The decade of the 1920s is also characterized as a period of American prosperity and optimism. It was the "Roaring Twenties," the decade of bath tub gin, the model T,the $5 work day, the first transatlantic flight, and the movie. It is often seen as a period of great advance as the nation became urban and commercial (Calvin Coolidge declared that America's business was business). The decade is also seen as a period of rising intolerance and isolation: chastened by the first world war, historians often point out that Americans retreated into a provincialism evidenced by the rise of the Ku Klux Klan, the anti radical hysteria of the Palmer raids, restrictive immigration laws, and prohibition. Overall, the decade is often seen as a period of great contradiction: of rising optimism and deadening cynicism, of increasing and decreasing faith, of great hope and great despair. Put differently, historians usually see the 1920s as a decade of serious cultural conflict. .
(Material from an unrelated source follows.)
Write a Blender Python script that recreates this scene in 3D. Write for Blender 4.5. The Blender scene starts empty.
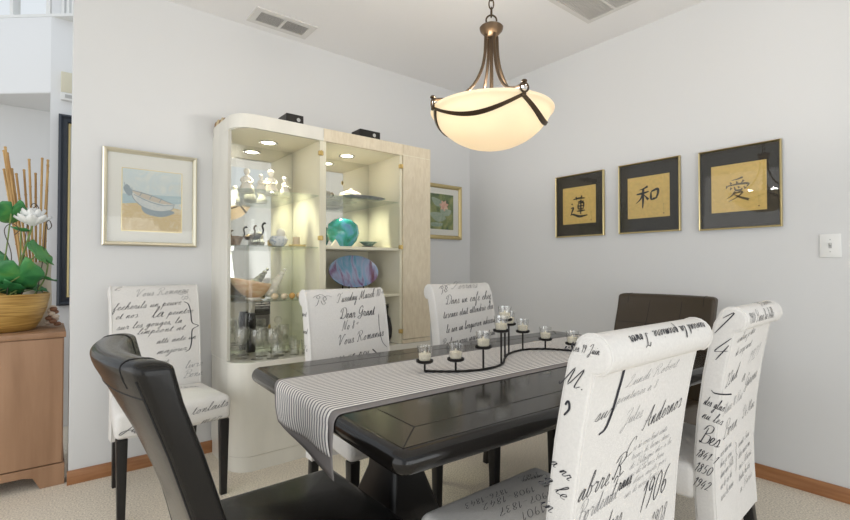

On January 16, 1920, the Volstead Act became effective and made the sale of a drink containing as much as one half-ounce of alcohol unlawful. This one unsuccessful act brought about much of the flavor of the Jazz Age or Roaring Twenties as we know them. This was a period of prohibition and intolerance, speakeasies, flappers, gangsters, and crime. Hootch was supplied by Dutch Schultz (one of the best known New York mobsters of the prohibition era).and Al Capone. .
Perhaps more serious manifestation of irreverence in the 1920's, particularly in America, was the widespread acceptance of certain criminal activities. Men like Al Scarface' Capone became national and world celebrities. Partly because they were unconventional and partly because they defied an unpopular law. The Volstead Act or Prohibition', which came into being in 1920 and lasted until 1933, made it illegal to sell, buy or make alcohol. (It effectively established Organized Crime in the US and gave the Cinema and other popular forms a new genre' the gangster genre'.